The University of Michigan has started its 2010 campaign and two African-American quarterbacks, freshman Devin Gardner and sophomore Denard Robinson, are battling sophomore Tate Forcier for playing time.
No big deal, right? Well, it has not always been this way.

Recently the Michigan Chronicle interviewed Dennis Franklin, who in 1972 became the first African-American quarterback to start for the Maize & Blue. Since his noteworthy breakthrough, there has not been a steady stream of African-American quarterbacks running the Wolverines offense.

After Franklin’s ascension only Demetrius Brown (1986-1989) and Michael Taylor (1985-1989) have had any measurable impact at the UM quarterback position.

Franklin, a Massillon, Ohio native, said during his tenure in Ann Arbor he was always “Michigan’s first Black quarterback” in stories and television reports. Eventually, during his three years as a starter (1973 through 1975) with coach Bo Schembechler, he led the Wolverines to a 30-2-1 record. Those two losses were to Ohio State and the tie was also to the Buckeyes.

“Bo was the greatest coach I’ve ever been associated with,” Franklin said. “His values, what he stood for and his being a disciplinarian helped him teach young players how to be men. As I look back I see what it meant to be around Bo and you still remember his teachings.

“I was the first Black quarterback at Michigan and Bo told me that it was going to be a big deal, because the Wolverines had never started a Black quarterback before.”

Franklin also said he was so thankful to Bo because he believed in him and entrusted him to run his team.

“Bo started me for three years,” he noted, “but we never went to a bowl game.”

The Wolverines never went to a bowl game with a three year record of 30-2-1?

Under Franklin’s leadership as quarterback, Michigan tied with Ohio State for three consecutive Big Ten titles from 1972 to 1974. Franklin was a First Team All Big Ten quarterback in 1974 and led the team in passing and total offense every year from 1972 to 1974, becoming the second player at Michigan since Heisman Trophy winner Tom Harmon to accomplish that feat for three consecutive years. He also finished sixth in the 1974 Heisman Trophy balloting.

“Back in the day a Big Ten team could only play in the Rose bowl,” Franklin recalled. “I think our team and its plight helped change the Big Ten policy and rule. If we were in today’s world we would have played in a BCS Bowl every year.”

Why didn’t Michigan go to the Rose Bowl when the Wolverines tied the Buckeyes in the season’s final regular season game and for the Big Ten title?

“The powers that be went to the Big Ten Athletic Directors and let hem vote on who should go to the Rose Bowl,” Franklin noted, “Had it been a 5 to 5 vote we would have gone to Pasadena. But MSU’s AD voted for his own team making the vote 5-4.

“I would not have mind playing in this era, because the bowl experience would have been great. My teams surely would have played on New Year’s Day. I think the game has gotten so much bigger, with ESPN and all the other sports channels that it is just wonderful for the kids today.”

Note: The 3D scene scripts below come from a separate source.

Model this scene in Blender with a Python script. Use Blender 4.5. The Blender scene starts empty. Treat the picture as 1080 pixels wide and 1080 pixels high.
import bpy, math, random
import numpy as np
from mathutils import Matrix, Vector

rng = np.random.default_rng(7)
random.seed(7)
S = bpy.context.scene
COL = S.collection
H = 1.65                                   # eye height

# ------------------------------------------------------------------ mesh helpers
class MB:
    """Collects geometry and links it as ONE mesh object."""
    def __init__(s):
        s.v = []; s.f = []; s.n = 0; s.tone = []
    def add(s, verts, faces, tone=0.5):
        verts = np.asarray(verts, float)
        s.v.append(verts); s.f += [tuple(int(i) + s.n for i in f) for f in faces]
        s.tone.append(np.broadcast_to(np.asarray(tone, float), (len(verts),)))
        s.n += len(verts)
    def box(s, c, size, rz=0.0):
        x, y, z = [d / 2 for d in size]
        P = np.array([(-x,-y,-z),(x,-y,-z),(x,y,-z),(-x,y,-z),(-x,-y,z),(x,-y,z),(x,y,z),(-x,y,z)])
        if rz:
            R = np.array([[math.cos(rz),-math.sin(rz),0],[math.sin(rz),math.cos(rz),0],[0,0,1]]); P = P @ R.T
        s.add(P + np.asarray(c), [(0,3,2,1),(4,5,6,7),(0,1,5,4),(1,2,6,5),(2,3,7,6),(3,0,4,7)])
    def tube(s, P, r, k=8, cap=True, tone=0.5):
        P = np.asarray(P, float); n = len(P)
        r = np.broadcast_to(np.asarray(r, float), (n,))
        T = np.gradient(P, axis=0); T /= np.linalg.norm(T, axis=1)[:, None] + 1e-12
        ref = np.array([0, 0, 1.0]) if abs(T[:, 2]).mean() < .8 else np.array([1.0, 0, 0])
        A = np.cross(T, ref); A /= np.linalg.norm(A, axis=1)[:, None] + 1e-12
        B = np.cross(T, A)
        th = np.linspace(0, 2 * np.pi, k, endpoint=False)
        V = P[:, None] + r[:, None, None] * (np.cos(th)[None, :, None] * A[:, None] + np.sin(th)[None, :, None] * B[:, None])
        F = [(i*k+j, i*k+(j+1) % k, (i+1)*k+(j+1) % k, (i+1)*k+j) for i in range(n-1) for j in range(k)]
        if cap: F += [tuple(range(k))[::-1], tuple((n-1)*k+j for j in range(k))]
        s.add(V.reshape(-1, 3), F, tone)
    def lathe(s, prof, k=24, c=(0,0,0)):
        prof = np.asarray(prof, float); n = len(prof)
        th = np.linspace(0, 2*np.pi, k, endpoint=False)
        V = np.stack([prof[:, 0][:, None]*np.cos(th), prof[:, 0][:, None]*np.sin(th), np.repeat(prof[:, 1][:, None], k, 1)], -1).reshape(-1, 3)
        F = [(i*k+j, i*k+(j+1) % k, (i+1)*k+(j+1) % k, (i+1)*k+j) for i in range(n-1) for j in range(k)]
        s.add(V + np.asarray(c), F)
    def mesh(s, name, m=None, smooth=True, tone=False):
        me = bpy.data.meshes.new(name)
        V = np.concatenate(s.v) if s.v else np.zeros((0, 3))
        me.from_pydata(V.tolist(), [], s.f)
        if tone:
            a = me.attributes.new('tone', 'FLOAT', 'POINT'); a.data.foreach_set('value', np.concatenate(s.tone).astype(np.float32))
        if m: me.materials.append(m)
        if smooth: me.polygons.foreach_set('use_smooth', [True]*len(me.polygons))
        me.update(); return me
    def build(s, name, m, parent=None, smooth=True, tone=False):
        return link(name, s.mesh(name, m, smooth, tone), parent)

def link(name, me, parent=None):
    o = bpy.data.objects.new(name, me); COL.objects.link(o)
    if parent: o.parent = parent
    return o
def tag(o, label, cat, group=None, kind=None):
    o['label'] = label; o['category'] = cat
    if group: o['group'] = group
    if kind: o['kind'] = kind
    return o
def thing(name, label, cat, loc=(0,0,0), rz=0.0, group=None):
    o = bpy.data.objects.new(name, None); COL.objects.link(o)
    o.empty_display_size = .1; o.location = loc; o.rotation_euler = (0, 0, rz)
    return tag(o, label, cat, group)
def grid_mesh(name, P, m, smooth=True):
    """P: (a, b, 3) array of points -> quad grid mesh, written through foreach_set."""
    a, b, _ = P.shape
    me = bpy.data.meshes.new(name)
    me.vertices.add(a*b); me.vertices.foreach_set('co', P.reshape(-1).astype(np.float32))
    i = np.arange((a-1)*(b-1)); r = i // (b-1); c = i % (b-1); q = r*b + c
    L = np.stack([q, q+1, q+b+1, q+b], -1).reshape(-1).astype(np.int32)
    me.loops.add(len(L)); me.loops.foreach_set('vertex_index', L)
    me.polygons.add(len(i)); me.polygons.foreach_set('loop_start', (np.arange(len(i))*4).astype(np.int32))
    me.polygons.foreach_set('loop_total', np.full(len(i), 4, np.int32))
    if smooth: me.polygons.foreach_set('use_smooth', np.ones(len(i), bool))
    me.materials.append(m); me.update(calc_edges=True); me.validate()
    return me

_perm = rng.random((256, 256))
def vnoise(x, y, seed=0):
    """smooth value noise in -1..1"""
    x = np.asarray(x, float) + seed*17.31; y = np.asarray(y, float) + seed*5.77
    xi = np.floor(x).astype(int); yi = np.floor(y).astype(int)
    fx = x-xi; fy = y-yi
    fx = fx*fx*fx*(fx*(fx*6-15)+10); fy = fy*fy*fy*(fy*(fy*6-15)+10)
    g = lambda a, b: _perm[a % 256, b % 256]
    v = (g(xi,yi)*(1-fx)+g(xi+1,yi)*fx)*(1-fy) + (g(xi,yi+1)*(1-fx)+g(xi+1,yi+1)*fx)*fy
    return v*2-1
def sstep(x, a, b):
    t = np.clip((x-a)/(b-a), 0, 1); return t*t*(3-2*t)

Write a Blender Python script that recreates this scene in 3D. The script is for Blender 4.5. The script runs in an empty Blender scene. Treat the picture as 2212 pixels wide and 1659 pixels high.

In the 1973 season Ohio State had gone to the Rose Bowl the year before, which normally would have given Michigan the tie-breaker edge. But Franklin broke his collarbone in that game many believe that was the deciding edge for the AD’s.

After graduating from UM Franklin was drafted by the Detroit Lions in the 1975 NFL Draft. Of course he was moved to receiver because the Lions had Super Star quarterbacks Greg Landry and Bill Munson. His brief NFL career that lasted nine games and totaled six catches over two years.

“I would have loved to have been given a chance at quarterback,” Franklin said, “but there just were not many opportunities back then to play that position. I think my skill set could have adjusted to the pro game.”
Franklin noted that he almost did not come to Michigan.

“Woody (Hayes) really wanted me to come to Ohio State,” hesaid, “but he put pressure on me to sign early. I told him I wanted to at least feel through things. Bo in turn told me to take all the time I needed to figure things out and it worked out great for me being in Ann Arbor.”

Franklin said he will always be a Wolverine and he keeps a close eye on how the team is doing.

“I’m disappointed the team has not been very competitive lately,” he said. “I live in LA now and I have to deal with all these USC people and they wear out the Maize & Blue. Still I think they will turn it around and get back to being competitive.”